It's 2 in the morning, and I can't sleep. So I'm starting a blog. What? It's as good a reason as any. From what I've seen, some kind of witty title is obligatory for blogs. Instead, I’m using "Peace of Cake." It doesn't mean anything, except I like the sound of it. And I find cake peaceful.
I'm so, so tired, but I can't make myself go to sleep. Current status: unemployed, panicked about money and career. I'm going a little stir-crazy in my apartment. I'm spending my time looking for work on-line, dealing with unemployment and student loan deferment, and generally trying to ignore the pile of bills screaming at me. I debated selling myself on eBay, but I’m not sure what category to list myself under (I'd like to think of myself as a "collectable," but with my level of desperation I’d probably fit better under "specialty services").

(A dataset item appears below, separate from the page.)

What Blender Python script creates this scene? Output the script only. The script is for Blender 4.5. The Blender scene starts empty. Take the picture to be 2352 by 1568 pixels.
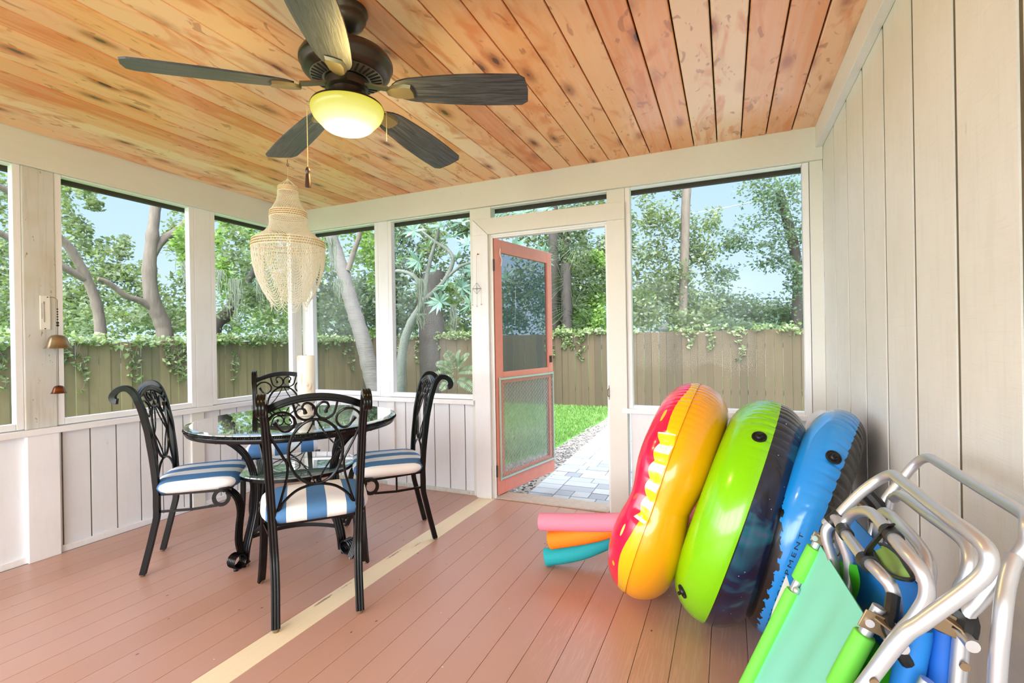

I went back to the gym today, first time in three and a half months. Not out of laziness (although I am absurdly lazy), I've been on tour. Back-up dancer for 50 Cent. (Wait, no - stage manager for "Charlotte’s Web." But wouldn’t that be awesome?) I was on the...whatever it's called, the thing that's halfway between a treadmill and step machine, listening to 80's pop on my iPod, and I think I was dancing. I wasn't intending to, but when I get really into music I tend to forget where I am and start lip-synching and moving to the beat. I kept almost falling off the elliptical thing and drawing stares from the people around me. I suppose the cardio room is a better place to do that than the weight room – it's slightly less butch. (Well, it is.) I do it on the subway all. the. time. It's a good way to get a seat to yourself – stare at the floor, sway slightly back and forth, and mutter "I think we’re alone now."